Problem description:
Write the material out again in full, exactly.

--- START Material provided ---

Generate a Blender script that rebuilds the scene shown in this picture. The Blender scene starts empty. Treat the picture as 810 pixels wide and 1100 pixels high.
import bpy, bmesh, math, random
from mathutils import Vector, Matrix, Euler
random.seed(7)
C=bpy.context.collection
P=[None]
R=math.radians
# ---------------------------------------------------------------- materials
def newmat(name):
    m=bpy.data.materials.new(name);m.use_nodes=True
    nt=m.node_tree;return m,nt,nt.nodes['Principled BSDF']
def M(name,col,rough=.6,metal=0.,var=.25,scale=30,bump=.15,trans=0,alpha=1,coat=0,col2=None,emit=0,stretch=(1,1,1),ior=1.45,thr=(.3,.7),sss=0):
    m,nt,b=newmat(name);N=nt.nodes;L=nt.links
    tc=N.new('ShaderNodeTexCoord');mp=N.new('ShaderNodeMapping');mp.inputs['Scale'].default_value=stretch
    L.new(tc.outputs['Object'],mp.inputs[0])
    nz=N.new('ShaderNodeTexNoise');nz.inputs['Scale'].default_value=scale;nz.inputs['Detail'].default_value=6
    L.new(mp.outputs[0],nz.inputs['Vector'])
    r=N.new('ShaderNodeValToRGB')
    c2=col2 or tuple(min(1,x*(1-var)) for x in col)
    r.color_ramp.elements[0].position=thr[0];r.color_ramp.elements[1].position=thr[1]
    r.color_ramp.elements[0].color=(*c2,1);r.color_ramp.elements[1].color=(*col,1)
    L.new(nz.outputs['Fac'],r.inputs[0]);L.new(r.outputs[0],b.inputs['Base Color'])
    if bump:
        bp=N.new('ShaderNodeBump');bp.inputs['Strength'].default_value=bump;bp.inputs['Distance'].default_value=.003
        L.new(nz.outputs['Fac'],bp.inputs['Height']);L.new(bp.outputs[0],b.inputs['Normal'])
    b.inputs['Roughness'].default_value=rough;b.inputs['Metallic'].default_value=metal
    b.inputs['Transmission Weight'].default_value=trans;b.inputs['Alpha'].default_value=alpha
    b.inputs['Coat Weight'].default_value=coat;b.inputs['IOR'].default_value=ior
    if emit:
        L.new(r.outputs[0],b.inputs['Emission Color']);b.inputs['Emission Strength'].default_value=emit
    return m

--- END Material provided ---

Response below:
Generate a Blender script that rebuilds the scene shown in this picture. The Blender scene starts empty. Treat the picture as 810 pixels wide and 1100 pixels high.
import bpy, bmesh, math, random
from mathutils import Vector, Matrix, Euler
random.seed(7)
C=bpy.context.collection
P=[None]
R=math.radians
# ---------------------------------------------------------------- materials
def newmat(name):
    m=bpy.data.materials.new(name);m.use_nodes=True
    nt=m.node_tree;return m,nt,nt.nodes['Principled BSDF']
def M(name,col,rough=.6,metal=0.,var=.25,scale=30,bump=.15,trans=0,alpha=1,coat=0,col2=None,emit=0,stretch=(1,1,1),ior=1.45,thr=(.3,.7),sss=0):
    m,nt,b=newmat(name);N=nt.nodes;L=nt.links
    tc=N.new('ShaderNodeTexCoord');mp=N.new('ShaderNodeMapping');mp.inputs['Scale'].default_value=stretch
    L.new(tc.outputs['Object'],mp.inputs[0])
    nz=N.new('ShaderNodeTexNoise');nz.inputs['Scale'].default_value=scale;nz.inputs['Detail'].default_value=6
    L.new(mp.outputs[0],nz.inputs['Vector'])
    r=N.new('ShaderNodeValToRGB')
    c2=col2 or tuple(min(1,x*(1-var)) for x in col)
    r.color_ramp.elements[0].position=thr[0];r.color_ramp.elements[1].position=thr[1]
    r.color_ramp.elements[0].color=(*c2,1);r.color_ramp.elements[1].color=(*col,1)
    L.new(nz.outputs['Fac'],r.inputs[0]);L.new(r.outputs[0],b.inputs['Base Color'])
    if bump:
        bp=N.new('ShaderNodeBump');bp.inputs['Strength'].default_value=bump;bp.inputs['Distance'].default_value=.003
        L.new(nz.outputs['Fac'],bp.inputs['Height']);L.new(bp.outputs[0],b.inputs['Normal'])
    b.inputs['Roughness'].default_value=rough;b.inputs['Metallic'].default_value=metal
    b.inputs['Transmission Weight'].default_value=trans;b.inputs['Alpha'].default_value=alpha
    b.inputs['Coat Weight'].default_value=coat;b.inputs['IOR'].default_value=ior
    if emit:
        L.new(r.outputs[0],b.inputs['Emission Color']);b.inputs['Emission Strength'].default_value=emit
    return m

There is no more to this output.